<<<<

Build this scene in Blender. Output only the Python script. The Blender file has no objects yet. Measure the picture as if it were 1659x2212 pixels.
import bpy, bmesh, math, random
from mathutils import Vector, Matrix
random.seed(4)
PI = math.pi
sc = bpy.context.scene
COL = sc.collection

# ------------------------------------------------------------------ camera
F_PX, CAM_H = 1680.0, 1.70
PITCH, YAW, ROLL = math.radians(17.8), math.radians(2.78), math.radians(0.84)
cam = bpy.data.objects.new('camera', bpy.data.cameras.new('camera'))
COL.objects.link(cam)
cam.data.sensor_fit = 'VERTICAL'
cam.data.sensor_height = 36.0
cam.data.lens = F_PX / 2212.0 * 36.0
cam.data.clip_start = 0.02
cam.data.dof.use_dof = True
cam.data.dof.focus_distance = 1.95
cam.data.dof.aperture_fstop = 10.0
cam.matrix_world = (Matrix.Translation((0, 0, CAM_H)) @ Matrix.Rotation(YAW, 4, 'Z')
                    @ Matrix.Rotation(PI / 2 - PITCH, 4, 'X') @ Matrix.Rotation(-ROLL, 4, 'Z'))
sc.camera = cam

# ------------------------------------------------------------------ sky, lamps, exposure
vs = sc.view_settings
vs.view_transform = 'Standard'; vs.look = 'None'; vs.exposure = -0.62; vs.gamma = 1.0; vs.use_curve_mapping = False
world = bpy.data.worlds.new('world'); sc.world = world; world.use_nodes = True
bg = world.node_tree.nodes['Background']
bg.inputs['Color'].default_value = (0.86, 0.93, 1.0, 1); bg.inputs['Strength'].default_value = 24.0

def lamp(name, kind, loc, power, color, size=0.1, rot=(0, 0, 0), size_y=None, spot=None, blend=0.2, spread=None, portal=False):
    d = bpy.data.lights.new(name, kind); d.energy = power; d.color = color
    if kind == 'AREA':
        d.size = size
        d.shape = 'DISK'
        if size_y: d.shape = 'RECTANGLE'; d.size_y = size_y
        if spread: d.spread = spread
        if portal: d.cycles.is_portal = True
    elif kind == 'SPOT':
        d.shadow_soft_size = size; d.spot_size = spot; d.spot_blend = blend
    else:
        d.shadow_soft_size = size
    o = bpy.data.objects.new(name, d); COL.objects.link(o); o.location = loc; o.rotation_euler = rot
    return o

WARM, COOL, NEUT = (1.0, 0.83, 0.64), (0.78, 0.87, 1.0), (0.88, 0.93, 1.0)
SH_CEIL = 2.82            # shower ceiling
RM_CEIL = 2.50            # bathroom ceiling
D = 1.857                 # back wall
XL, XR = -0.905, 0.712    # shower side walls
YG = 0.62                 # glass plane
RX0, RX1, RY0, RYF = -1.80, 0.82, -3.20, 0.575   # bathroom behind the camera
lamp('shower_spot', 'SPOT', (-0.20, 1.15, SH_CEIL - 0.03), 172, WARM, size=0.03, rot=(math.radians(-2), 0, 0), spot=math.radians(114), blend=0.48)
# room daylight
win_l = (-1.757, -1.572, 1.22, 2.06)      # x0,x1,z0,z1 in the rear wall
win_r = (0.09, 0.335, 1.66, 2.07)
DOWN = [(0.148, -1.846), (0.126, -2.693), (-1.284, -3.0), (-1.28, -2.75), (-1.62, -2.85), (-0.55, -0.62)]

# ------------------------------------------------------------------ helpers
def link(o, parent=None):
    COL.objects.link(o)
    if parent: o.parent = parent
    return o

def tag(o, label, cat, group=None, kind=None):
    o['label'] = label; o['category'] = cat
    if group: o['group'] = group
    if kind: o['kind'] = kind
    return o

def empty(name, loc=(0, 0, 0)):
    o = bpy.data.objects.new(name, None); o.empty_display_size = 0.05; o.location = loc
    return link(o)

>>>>

» **STATED EXERCISE**
Quote exactly the stretch of lines above that starts at the first one and ends at the line with "COL = sc.collection", and nothing beyond it.

» **COMPLETED TASK**
Build this scene in Blender. Output only the Python script. The Blender file has no objects yet. Measure the picture as if it were 1659x2212 pixels.
import bpy, bmesh, math, random
from mathutils import Vector, Matrix
random.seed(4)
PI = math.pi
sc = bpy.context.scene
COL = sc.collection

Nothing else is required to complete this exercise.